Required task:
Transcribe only the part of the material below that begins at the line containing "Write the bpy" and ends at the line containing "rad = math.radians", with both kept and images left out.

═══ Material

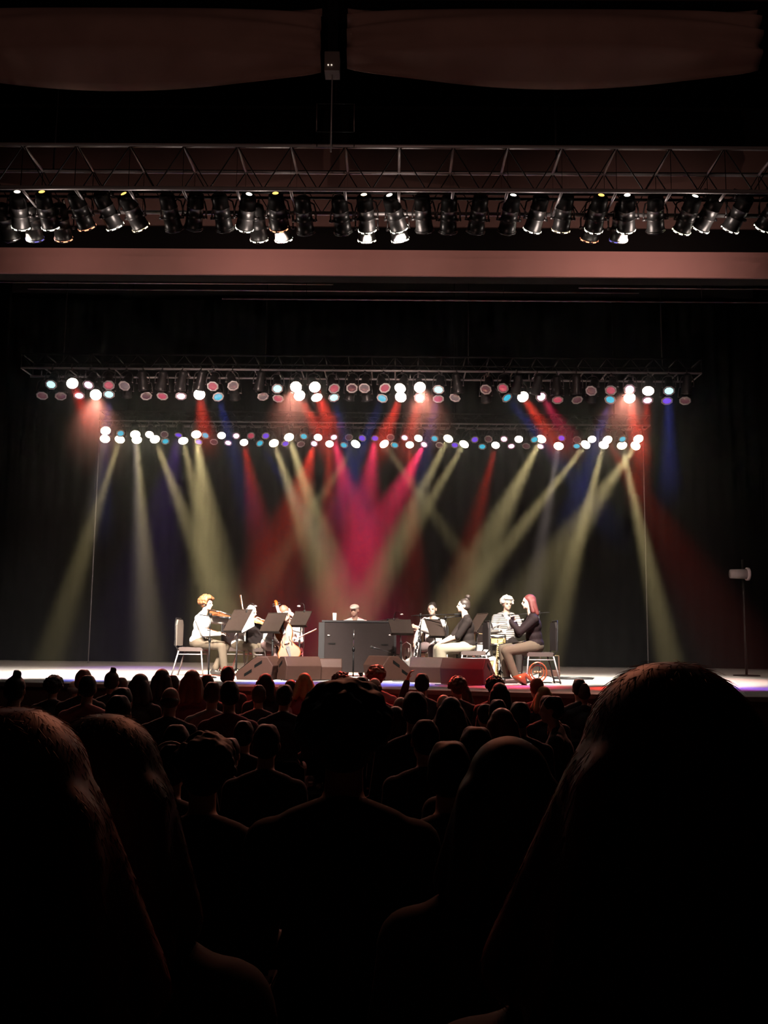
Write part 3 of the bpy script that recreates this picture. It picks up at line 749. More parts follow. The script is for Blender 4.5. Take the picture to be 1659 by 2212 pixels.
A = [ # px, top py, width, style, hair, shirt, label, variant
 (26,1457,46,'topknot','dark','dark','audience member with piled-up hair at the far left edge, before the stage',0),
 (114,1461,40,'curly','dark','dark','curly dark head just left of the pale balding head, far left rows',1),
 (154,1466,35,'bald','grey','dark','balding head lit on its right side, far left rows',2),
 (176,1444,30,'short','red','dark','short pinkish-lit hair showing above the darker head, left rows',0),
 (188,1457,32,'short','dark','pink','dark head above bare pink-lit shoulders, left rows',1),
 (238,1448,31,'topknot','dark','dark','head with a small round bun on top, against the white stage',0),
 (262,1462,31,'short','brown','dark','rounded brown head just right of the bun wearer',1),
 (296,1451,37,'long','dark','dark','tall smooth long-haired head against the bright stage at left',2),
 (347,1442,31,'long','dark','dark','tall dark long-haired head left of the red-lit long hair',0),
 (373,1457,33,'short','dark','red','dark rounded head between two tall long-haired viewers',1),
 (412,1444,31,'long','red','red','long hair glowing red, below the curly violinist chair',0),
 (447,1456,29,'short','dark','dark','small dark head under the crossed legs of the curly violinist',1),
 (488,1436,29,'short','dark','dark','bearded dark head reaching up to the second violinist legs',2),
 (456,1471,41,'short','brown','light','brown-haired viewer in a pale shirt with wide lit shoulders',0),
 (496,1469,34,'short','dark','red','short dark hair above a dark red plaid shirt collar',1),
 (403,1479,33,'short','dark','light','viewer turned sideways beside the pale shirted shoulders',2),
 (364,1479,43,'bald','brown','dark','bald patch head with yellowish rim, left middle rows',0),
 (252,1481,38,'short','dark','dark','dark head directly below the bun wearer',2),
 (250,1499,42,'short','dark','blue','dim head lowest of the three stacked at the left',0),
 (373,1499,40,'long','dark','dark','dark long hair below the bald patch head',1),
 (524,1555,55,'short','dark','dark','round dark head with thin grey rim left of the big rimmed head',0),
 (380,1563,60,'short','dark','dark','barely visible round head at left, above the white headband',1),
 (365,1606,80,'band','dark','dark','dark head wearing a bright white headband, left',0),
 (440,1594,118,'curly','dark','dark','large dark curly head right of the white headband',1),
 (487,1592,64,'short','dark','dark','faint dark head tucked right of the large curly head',2),
 (572,1452,32,'long','dark','dark','long dark hair in front of the pair of floor wedges at left',0),
 (559,1478,37,'short','brown','dark','brown-rimmed head below the long dark hair at left of centre',1),
 (611,1476,30,'short','dark','dark','small dark head left of the long falling hair',2),
 (627,1466,28,'long','dark','pink','narrow long dark hair next to the glowing orange hair',0),
 (657,1451,33,'longwide','blond','red','long glowing orange-blond hair at left of centre',0),
 (710,1470,29,'short','brown','dark','small brown head left of the grey-brown curly head',1),
 (734,1453,29,'curly','brown','dark','grey-brown curly head before the piano back',2),
 (782,1460,38,'short','dark','dark','wide dark head below the microphone stand of the piano',0),
 (811,1460,28,'bald','brown','red','reddish bald head beside the wide dark head',1),
 (813,1439,34,'curly','red','pink','tousled curly head rising into the middle floor wedge',0),
 (601,1498,47,'longwide','brown','dark','long hair with brown rim, left of the big central silhouette',1),
 (573,1562,72,'short','dark','dark','big round head with grey rim light, left of the central silhouette',0),
 (743,1490,236,'afro','dark','dark','huge central black silhouette of bushy hair and shoulders',0),
 (866,1501,32,'bald','grey','dark','shiny bald head right of the central silhouette',0),
 (856,1523,44,'long','dark','dark','dim long hair hugging the right of the central silhouette',1),
 (912,1453,31,'phone','dark','dark','viewer with both hands raised taking a picture',0),
 (990,1463,28,'curly','brown','dark','brown curly head before the dark red wedge',1),
 (1002,1476,33,'long','dark','dark','dark hair falling right of the brown curly head',0),
 (961,1496,33,'bald','grey','dark','bald head with bright top rim, right of the viewer taking a picture',1),
 (975,1501,50,'longwide','dark','dark','wide dark long hair below the bald head with bright rim',2),
 (897,1491,42,'short','dark','dark','dark head below the raised hands',0),
 (1070,1461,26,'curly','dark','dark','spiky-haired head before the right end of the wedges',2),
 (1081,1472,41,'long','dark','dark','tall dark long hair below the seated trumpeter knees',0),
 (1050,1519,32,'short','dark','dark','dark head with thin left rim between two rows, right of centre',1),
 (1077,1508,38,'short','dark','dark','dark rounded head below the tall dark long hair',2),
 (1087,1526,45,'long','red','dark','reddish long hair with lit left edge, right of centre',0),
 (1126,1514,50,'short','dark','dark','large dark round head right of the reddish long hair',0),
 (1162,1463,30,'short','red','red','head with red-lit hair right below the french horn',1),
 (1177,1480,33,'longwide','blond','dark','blond hair lit from the left below the red-lit head',0),
 (1184,1500,30,'short','dark','dark','dark head right under the blond hair',2),
 (1254,1465,27,'short','dark','dark','lone head against the white stage at far right',0),
 (1262,1474,28,'short','brown','dark','brown head just below the lone head at far right',1),
 (1214,1501,56,'profile','dark','dark','viewer turned sideways, face lit, beside the huge right silhouette',0),
 (922,1552,42,'short','dark','dark','small round head with grey left rim, lower middle',1),
 (1203,1554,50,'short','brown','dark','head with lit left edge beside the huge right silhouette',2),
 (1032,1567,64,'short','dark','dark','big dark head in the lower middle, right of the curly one',0),
 (980,1576,48,'curly','dark','dark','curly dark head in the lower middle rows',1),
 (972,1597,92,'short','dark','dark','broad dim head with thin left rim, lower middle',2),
 (1110,1583,96,'long','dark','dark','broad dark shape with sloping shoulder, lower right of middle',0),
 (890,1590,74,'long','dark','dark','dim long-haired head right under the central silhouette',1),
]
for (px, py, wp, st, hcx, cc, lab, va) in A:
    s2 = {'band': 'short', 'profile': 'short'}.get(st, st)
    t = put_audience(px, py, wp, s2, hcx, cc, lab, va)
    if st == 'profile': t.rotation_euler.z = R(75)
    if st == 'band':
        mb = MB(); pts = []
        J = seated_joints(lean=6); 
        for i in range(13):
            a = PI * i / 12
            pts.append(J['H'] + J['Rh'] @ Vector((.092 * math.cos(a), -.045, .035 + .098 * math.sin(a))))
        MB().tube(pts, .009, 6).build('headband', mat('glossy white plastic', (.8, .8, .8), .3), t)
# the three nearest viewers, big dark shapes at the frame's sides
def strands(J, t, seed, m, n=900, long=True):
    rnd = random.Random(seed); mb = MB(); vs = J['hair'].vertices
    for _ in range(n * 9):
        v0 = vs[rnd.randrange(len(vs))]; nrm = v0.normal
        dn = Vector((0, 0, -1)) + Vector((rnd.uniform(-.35, .35), rnd.uniform(-.35, .35), 0)); dn = (dn - nrm * dn.dot(nrm))
        if dn.length < .15: dn = Vector((rnd.uniform(-1, 1), rnd.uniform(-1, .3), 0))
        dn.normalize(); L = rnd.uniform(.006, .015); p0 = v0.co - nrm * .001
        lift = rnd.uniform(.04, .24)
        pts = [p0, p0 + (dn + nrm * lift) * L * .5, p0 + (dn + nrm * lift * .8) * L, p0 + (dn + nrm * lift * .4) * L * 1.6]
        mb.tube(pts, [.0003, .0003, .0002, .0001], 3)
    return mb.build('loose_hair', m, t)
near = [((-2, 1503), 1.05, 'longwide', 'red', 'huge dark long-haired head with reddish rim at the left edge', (0, 0, 0), 430),
        ((205, 1524), 1.42, 'long', 'brown', 'tall dark viewer with shoulder, beside the huge head at the left edge', (-6, 0, 0), 330),
        ((1478, 1398), 1.02, 'longwide', 'red', 'huge dark long-haired silhouette filling the right edge', (8, 0, 0), 430)]
for (p, Y, st, hcx, lab, (yaw, nod, tilt), n) in near:
    J = seated_joints(lean=2, yaw=yaw, nod=nod, tilt=tilt)
    top = at(p[0], p[1], Y); fz = floor_z(Y); sc = 1.16 if p[0] > 1000 else 1.08
    base = top.z - 1.348 * sc
    t = thing('audience_member', lab, 'person', (top.x, Y, base), 0, 'seated audience'); t.scale = (sc,) * 3
    link(body_mesh(J, .01), 'body', M_skin, t); link(shirt_mesh(J), 'shirt', cloth['dark'], t); link(trouser_mesh(J, voxel=.02), 'trousers', M_dktrousers, t)
    J['hair'] = hair_mesh(J, st, 5); link(J['hair'], 'hair', hair_mats[hcx], t)
    strands(J, t, int(p[0]) + 5, hair_mats[hcx], 700)
    st_ = thing('theatre_seat', 'dark theatre seat lost in shadow beneath the seated audience', 'theatre seat', (top.x, Y, fz), 0, 'theatre seats')
    zs = (base + .46 * sc - fz) / .47
    for me, nm in zip(SEAT, ('cushion', 'backrest', 'pedestal')):
        o = link(me, nm, M_seat, st_); o.scale = (1, 1, max(.5, zs))

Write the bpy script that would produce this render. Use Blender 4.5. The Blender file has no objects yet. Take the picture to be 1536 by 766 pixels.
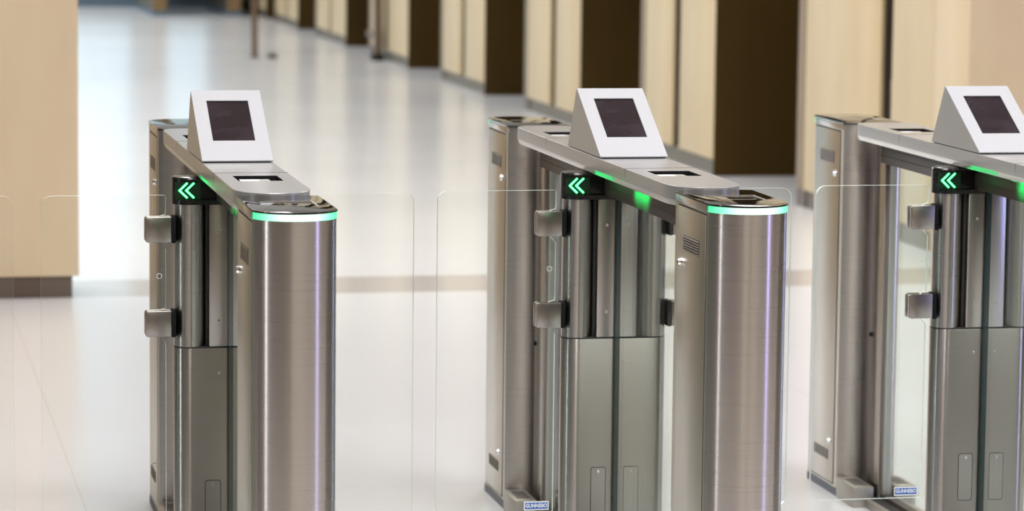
import bpy, bmesh, math, random
from mathutils import Vector, Matrix
random.seed(4)
D = bpy.data
S = bpy.context.scene
COL = S.collection
rad = math.radians

# ------------------------------------------------------------------ camera, world, lights
F = Vector((0.20113015, 0.97256033, -0.11693188))
R = Vector((0.97947662, -0.2012733, 0.01070584))
U = Vector((0.01312319, 0.11668531, 0.99308223))
cam = D.cameras.new('camera')
cam.sensor_width = 36.0
cam.lens = 4814.4 / 1536 * 36
cam.clip_end = 200
cam.dof.use_dof = True
cam.dof.focus_distance = 6.85
cam.dof.aperture_fstop = 5.2
camo = D.objects.new('camera', cam)
COL.objects.link(camo)
camo.matrix_world = Matrix(((R.x, U.x, -F.x, -0.75086), (R.y, U.y, -F.y, -8.31827), (R.z, U.z, -F.z, 1.63348), (0, 0, 0, 1)))
S.camera = camo
S.view_settings.view_transform = 'Standard'
S.view_settings.look = 'None'
S.view_settings.gamma = 1
S.view_settings.use_curve_mapping = False
S.view_settings.exposure = 0.0
try:
    S.cycles.max_bounces = 12
    S.cycles.transparent_max_bounces = 24
    S.cycles.use_denoising = True
    S.cycles.sample_clamp_indirect = 6
except Exception:
    pass

W = D.worlds.new('daylight'); S.world = W; W.use_nodes = True
wn = W.node_tree.nodes; wl = W.node_tree.links
bgn = wn['Background']
tc = wn.new('ShaderNodeTexCoord'); sep = wn.new('ShaderNodeSeparateXYZ'); rmp = wn.new('ShaderNodeValToRGB')
wl.new(tc.outputs['Generated'], sep.inputs[0]); wl.new(sep.outputs['Z'], rmp.inputs[0]); wl.new(rmp.outputs[0], bgn.inputs[0])
e = rmp.color_ramp.elements
e[0].position = 0.0; e[0].color = (0.35, 0.42, 0.40, 1)
e[1].position = 0.35; e[1].color = (0.80, 0.92, 1.0, 1)
k = e.new(0.06); k.color = (0.50, 0.72, 0.86, 1)
bgn.inputs[1].default_value = 1.4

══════

Finished exercise:
Write the bpy script that would produce this render. Use Blender 4.5. The Blender file has no objects yet. Take the picture to be 1536 by 766 pixels.
import bpy, bmesh, math, random
from mathutils import Vector, Matrix
random.seed(4)
D = bpy.data
S = bpy.context.scene
COL = S.collection
rad = math.radians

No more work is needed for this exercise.